RAW DATA:
■ ■ ■ ■
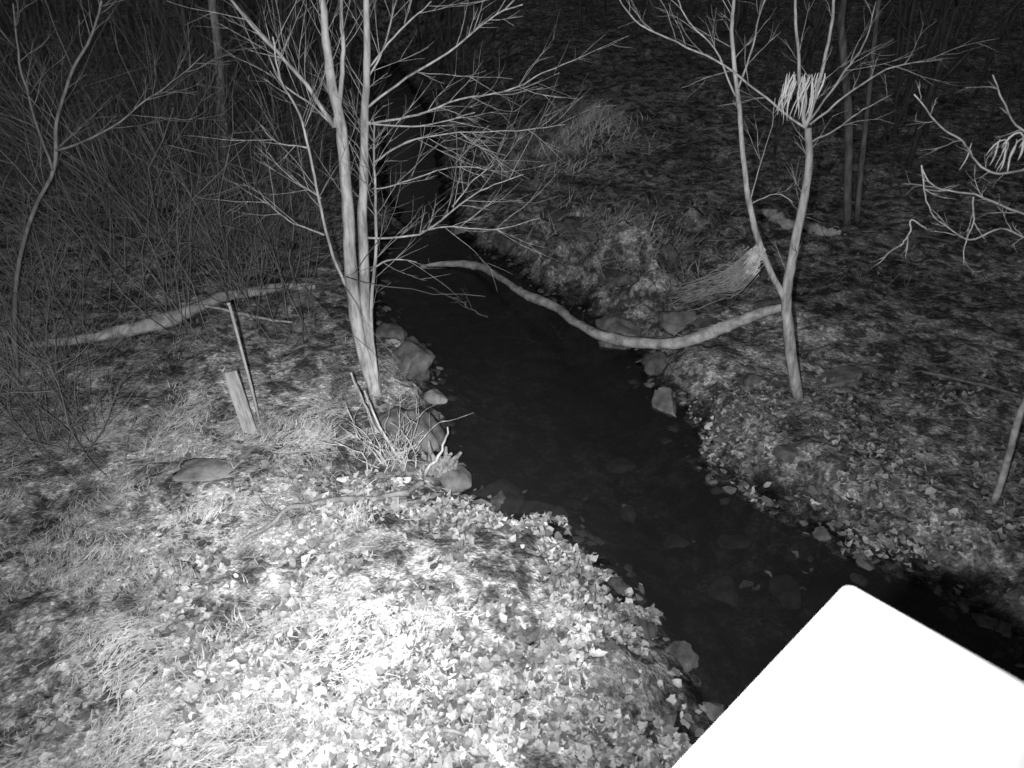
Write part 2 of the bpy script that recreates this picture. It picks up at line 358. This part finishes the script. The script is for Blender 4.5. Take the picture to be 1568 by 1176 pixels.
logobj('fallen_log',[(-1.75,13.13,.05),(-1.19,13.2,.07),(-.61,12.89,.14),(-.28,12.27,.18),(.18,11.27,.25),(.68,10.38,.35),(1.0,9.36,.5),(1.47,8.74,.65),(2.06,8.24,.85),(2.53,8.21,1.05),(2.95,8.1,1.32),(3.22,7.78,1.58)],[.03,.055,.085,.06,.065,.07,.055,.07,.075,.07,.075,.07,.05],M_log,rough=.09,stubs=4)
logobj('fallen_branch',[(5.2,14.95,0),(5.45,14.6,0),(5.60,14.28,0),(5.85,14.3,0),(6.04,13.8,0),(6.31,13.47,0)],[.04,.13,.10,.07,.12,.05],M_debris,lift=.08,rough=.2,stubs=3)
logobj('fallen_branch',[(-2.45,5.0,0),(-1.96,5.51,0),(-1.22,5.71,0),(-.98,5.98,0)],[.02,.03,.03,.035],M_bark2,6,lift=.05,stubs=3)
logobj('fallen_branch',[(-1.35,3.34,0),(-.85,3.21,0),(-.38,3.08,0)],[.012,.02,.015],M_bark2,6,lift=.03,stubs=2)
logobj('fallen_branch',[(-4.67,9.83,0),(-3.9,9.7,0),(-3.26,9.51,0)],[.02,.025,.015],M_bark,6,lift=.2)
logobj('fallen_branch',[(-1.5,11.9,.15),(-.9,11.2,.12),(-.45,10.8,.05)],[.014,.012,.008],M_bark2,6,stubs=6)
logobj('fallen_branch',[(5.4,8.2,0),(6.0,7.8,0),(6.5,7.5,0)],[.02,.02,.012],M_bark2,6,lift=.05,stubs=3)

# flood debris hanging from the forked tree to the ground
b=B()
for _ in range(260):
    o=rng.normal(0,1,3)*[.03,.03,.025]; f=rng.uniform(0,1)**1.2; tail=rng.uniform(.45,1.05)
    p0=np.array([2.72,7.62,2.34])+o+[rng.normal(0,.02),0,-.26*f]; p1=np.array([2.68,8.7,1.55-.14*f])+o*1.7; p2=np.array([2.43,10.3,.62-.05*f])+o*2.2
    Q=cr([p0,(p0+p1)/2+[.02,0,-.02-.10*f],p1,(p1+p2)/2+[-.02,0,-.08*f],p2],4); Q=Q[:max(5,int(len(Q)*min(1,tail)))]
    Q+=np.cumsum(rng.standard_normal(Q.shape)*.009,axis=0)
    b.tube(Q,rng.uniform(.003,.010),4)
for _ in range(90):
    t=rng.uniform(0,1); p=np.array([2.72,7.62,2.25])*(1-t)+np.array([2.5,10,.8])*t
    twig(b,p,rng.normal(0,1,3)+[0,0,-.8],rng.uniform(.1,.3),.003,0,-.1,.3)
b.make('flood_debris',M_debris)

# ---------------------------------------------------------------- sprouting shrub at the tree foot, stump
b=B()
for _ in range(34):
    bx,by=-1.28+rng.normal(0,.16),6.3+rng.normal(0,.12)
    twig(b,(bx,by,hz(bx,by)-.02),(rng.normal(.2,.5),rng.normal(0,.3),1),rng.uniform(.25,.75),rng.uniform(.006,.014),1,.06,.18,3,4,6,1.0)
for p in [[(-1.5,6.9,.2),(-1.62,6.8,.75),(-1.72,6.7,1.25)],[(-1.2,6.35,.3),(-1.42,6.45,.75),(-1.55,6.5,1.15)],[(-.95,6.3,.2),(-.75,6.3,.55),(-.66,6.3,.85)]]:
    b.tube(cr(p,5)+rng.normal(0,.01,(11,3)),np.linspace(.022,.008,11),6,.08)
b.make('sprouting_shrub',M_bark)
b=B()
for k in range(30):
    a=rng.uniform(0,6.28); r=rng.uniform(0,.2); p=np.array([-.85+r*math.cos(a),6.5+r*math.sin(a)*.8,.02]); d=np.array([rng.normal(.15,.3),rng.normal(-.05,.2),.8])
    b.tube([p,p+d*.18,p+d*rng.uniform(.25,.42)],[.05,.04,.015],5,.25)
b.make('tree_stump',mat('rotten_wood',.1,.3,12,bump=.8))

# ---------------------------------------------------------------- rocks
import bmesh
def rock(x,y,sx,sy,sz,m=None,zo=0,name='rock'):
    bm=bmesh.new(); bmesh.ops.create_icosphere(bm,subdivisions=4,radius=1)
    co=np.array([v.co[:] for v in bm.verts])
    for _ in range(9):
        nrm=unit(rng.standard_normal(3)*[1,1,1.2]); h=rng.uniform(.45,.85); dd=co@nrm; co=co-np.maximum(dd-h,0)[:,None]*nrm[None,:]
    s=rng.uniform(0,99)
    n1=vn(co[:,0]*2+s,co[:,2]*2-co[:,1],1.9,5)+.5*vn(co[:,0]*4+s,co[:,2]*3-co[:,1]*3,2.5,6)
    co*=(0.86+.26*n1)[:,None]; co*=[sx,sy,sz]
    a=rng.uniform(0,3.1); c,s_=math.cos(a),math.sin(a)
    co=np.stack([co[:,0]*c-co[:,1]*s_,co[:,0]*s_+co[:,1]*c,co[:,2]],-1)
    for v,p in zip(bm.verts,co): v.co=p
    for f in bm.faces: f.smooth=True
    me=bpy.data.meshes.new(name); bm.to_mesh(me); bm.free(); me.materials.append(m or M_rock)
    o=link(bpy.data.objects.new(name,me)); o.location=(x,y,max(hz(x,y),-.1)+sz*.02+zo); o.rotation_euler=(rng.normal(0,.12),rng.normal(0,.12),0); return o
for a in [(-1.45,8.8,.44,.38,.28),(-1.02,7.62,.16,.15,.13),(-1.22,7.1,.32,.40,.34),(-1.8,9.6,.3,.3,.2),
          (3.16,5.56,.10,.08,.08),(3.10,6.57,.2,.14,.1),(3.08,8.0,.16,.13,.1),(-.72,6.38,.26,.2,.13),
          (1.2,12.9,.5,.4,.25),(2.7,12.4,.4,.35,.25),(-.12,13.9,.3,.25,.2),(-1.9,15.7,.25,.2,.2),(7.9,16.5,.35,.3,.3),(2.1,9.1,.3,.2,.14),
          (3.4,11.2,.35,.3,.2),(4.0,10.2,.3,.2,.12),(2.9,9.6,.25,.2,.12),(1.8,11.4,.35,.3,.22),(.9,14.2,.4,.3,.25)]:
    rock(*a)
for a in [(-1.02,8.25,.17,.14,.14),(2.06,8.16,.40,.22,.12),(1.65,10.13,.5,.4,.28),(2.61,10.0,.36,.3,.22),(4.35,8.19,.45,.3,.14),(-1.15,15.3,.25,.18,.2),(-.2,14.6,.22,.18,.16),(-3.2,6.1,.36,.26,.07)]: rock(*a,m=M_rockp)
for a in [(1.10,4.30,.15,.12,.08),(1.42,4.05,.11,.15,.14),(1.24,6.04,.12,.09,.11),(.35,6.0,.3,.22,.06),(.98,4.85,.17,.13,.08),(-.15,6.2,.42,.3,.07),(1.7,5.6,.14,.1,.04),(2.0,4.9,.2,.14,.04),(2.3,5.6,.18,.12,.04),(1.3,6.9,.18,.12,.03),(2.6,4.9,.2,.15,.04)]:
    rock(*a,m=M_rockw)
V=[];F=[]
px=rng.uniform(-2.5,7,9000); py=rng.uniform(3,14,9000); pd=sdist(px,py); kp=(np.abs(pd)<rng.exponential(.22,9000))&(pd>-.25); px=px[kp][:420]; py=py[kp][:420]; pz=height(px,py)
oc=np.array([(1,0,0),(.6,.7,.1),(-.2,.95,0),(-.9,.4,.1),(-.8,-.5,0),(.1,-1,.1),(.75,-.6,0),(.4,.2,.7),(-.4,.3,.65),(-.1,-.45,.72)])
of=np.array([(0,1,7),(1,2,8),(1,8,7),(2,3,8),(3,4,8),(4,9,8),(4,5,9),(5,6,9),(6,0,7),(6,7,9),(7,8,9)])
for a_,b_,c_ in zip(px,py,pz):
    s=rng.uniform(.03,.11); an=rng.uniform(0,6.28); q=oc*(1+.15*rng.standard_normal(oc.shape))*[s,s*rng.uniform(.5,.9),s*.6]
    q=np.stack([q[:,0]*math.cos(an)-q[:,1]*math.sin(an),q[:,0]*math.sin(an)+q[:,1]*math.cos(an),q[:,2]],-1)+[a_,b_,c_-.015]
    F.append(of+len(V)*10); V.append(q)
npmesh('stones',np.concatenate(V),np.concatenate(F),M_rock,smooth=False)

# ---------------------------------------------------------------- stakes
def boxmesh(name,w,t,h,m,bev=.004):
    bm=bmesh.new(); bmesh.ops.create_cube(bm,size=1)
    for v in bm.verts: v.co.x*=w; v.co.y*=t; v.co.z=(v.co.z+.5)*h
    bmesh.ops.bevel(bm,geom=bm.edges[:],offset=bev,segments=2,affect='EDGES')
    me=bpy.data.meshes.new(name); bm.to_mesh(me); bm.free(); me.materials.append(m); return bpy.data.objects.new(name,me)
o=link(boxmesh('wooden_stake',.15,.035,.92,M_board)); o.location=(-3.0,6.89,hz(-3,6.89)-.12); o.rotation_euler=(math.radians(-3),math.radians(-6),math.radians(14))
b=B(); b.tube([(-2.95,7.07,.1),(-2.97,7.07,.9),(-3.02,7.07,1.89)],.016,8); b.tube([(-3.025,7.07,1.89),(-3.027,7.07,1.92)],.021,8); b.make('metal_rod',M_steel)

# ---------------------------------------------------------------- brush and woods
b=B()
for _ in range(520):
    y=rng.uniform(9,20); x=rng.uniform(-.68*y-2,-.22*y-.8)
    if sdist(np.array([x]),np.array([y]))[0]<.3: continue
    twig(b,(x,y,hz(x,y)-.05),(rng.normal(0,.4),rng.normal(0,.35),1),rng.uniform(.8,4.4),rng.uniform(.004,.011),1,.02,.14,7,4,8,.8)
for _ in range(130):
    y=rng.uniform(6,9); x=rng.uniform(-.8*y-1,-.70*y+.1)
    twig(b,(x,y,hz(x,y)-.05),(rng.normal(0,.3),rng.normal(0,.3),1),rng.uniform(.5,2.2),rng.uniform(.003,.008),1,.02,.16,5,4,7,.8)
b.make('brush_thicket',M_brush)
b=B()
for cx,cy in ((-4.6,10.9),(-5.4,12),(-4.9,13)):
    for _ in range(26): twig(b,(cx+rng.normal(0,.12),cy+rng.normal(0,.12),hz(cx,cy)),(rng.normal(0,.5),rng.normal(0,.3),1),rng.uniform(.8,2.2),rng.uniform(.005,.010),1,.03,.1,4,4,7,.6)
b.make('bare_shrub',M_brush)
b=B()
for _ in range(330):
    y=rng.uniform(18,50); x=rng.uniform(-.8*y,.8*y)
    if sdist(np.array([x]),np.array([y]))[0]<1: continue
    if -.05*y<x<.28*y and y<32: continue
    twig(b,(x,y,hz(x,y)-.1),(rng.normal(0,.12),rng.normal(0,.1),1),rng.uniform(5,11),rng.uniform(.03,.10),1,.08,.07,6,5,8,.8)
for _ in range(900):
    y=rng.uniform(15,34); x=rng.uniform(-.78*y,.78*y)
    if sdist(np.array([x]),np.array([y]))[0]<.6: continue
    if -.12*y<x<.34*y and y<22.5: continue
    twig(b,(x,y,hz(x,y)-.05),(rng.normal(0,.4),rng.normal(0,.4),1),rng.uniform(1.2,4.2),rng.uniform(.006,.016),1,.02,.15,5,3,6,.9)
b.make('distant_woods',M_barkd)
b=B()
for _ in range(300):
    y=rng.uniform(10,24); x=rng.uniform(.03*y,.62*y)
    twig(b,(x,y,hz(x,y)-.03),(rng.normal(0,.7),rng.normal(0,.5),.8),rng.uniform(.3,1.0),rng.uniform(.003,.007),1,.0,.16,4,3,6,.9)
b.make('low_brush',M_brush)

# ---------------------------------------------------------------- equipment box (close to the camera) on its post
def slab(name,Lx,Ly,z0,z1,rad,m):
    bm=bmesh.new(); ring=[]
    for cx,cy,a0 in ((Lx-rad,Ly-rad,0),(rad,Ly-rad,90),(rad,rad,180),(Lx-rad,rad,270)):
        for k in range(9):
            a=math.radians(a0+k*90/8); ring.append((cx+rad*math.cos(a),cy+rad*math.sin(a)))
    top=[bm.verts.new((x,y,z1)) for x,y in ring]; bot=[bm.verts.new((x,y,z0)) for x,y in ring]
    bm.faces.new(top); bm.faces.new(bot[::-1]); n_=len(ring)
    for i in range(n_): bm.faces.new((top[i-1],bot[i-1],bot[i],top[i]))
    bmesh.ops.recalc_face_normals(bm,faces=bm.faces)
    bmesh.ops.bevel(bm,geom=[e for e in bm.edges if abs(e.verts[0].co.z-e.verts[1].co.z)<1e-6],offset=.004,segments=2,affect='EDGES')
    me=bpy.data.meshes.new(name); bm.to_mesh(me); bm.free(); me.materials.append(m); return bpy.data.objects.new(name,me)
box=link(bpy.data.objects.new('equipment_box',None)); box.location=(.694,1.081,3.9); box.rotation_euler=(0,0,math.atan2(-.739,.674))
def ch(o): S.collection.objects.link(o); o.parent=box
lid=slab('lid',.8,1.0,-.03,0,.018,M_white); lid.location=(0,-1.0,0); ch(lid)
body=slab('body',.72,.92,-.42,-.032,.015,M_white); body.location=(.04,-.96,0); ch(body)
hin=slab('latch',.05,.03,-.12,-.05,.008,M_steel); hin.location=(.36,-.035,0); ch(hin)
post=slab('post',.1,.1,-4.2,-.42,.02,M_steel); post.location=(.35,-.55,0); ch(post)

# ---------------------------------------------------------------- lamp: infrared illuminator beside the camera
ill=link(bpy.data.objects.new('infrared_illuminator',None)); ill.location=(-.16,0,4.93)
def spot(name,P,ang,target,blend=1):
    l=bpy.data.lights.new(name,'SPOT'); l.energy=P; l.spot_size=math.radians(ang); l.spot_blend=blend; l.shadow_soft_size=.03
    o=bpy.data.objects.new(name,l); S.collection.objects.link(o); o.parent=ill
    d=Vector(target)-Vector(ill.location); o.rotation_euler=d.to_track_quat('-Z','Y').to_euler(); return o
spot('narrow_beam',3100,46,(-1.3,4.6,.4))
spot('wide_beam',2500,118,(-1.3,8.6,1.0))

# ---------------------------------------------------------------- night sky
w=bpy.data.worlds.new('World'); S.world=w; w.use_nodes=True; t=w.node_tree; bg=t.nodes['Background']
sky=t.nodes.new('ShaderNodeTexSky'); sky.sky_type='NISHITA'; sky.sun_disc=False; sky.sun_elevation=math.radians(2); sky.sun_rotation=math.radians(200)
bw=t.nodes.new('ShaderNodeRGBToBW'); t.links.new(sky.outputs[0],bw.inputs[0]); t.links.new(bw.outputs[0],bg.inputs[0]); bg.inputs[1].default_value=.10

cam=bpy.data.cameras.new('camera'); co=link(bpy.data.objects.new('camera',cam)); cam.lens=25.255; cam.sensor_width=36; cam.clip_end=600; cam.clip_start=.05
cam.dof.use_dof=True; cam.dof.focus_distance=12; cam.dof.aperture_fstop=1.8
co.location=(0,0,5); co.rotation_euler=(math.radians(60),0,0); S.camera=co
■ ■ ■ ■
INSTRUCTIONS FOR THE TASK: Could the lines from the top of the material through the line with "b.make('flood_debris',M_debris)" be repeated exactly, pictures left out?

WRITTEN ANSWER:
Write part 2 of the bpy script that recreates this picture. It picks up at line 358. This part finishes the script. The script is for Blender 4.5. Take the picture to be 1568 by 1176 pixels.
logobj('fallen_log',[(-1.75,13.13,.05),(-1.19,13.2,.07),(-.61,12.89,.14),(-.28,12.27,.18),(.18,11.27,.25),(.68,10.38,.35),(1.0,9.36,.5),(1.47,8.74,.65),(2.06,8.24,.85),(2.53,8.21,1.05),(2.95,8.1,1.32),(3.22,7.78,1.58)],[.03,.055,.085,.06,.065,.07,.055,.07,.075,.07,.075,.07,.05],M_log,rough=.09,stubs=4)
logobj('fallen_branch',[(5.2,14.95,0),(5.45,14.6,0),(5.60,14.28,0),(5.85,14.3,0),(6.04,13.8,0),(6.31,13.47,0)],[.04,.13,.10,.07,.12,.05],M_debris,lift=.08,rough=.2,stubs=3)
logobj('fallen_branch',[(-2.45,5.0,0),(-1.96,5.51,0),(-1.22,5.71,0),(-.98,5.98,0)],[.02,.03,.03,.035],M_bark2,6,lift=.05,stubs=3)
logobj('fallen_branch',[(-1.35,3.34,0),(-.85,3.21,0),(-.38,3.08,0)],[.012,.02,.015],M_bark2,6,lift=.03,stubs=2)
logobj('fallen_branch',[(-4.67,9.83,0),(-3.9,9.7,0),(-3.26,9.51,0)],[.02,.025,.015],M_bark,6,lift=.2)
logobj('fallen_branch',[(-1.5,11.9,.15),(-.9,11.2,.12),(-.45,10.8,.05)],[.014,.012,.008],M_bark2,6,stubs=6)
logobj('fallen_branch',[(5.4,8.2,0),(6.0,7.8,0),(6.5,7.5,0)],[.02,.02,.012],M_bark2,6,lift=.05,stubs=3)

# flood debris hanging from the forked tree to the ground
b=B()
for _ in range(260):
    o=rng.normal(0,1,3)*[.03,.03,.025]; f=rng.uniform(0,1)**1.2; tail=rng.uniform(.45,1.05)
    p0=np.array([2.72,7.62,2.34])+o+[rng.normal(0,.02),0,-.26*f]; p1=np.array([2.68,8.7,1.55-.14*f])+o*1.7; p2=np.array([2.43,10.3,.62-.05*f])+o*2.2
    Q=cr([p0,(p0+p1)/2+[.02,0,-.02-.10*f],p1,(p1+p2)/2+[-.02,0,-.08*f],p2],4); Q=Q[:max(5,int(len(Q)*min(1,tail)))]
    Q+=np.cumsum(rng.standard_normal(Q.shape)*.009,axis=0)
    b.tube(Q,rng.uniform(.003,.010),4)
for _ in range(90):
    t=rng.uniform(0,1); p=np.array([2.72,7.62,2.25])*(1-t)+np.array([2.5,10,.8])*t
    twig(b,p,rng.normal(0,1,3)+[0,0,-.8],rng.uniform(.1,.3),.003,0,-.1,.3)
b.make('flood_debris',M_debris)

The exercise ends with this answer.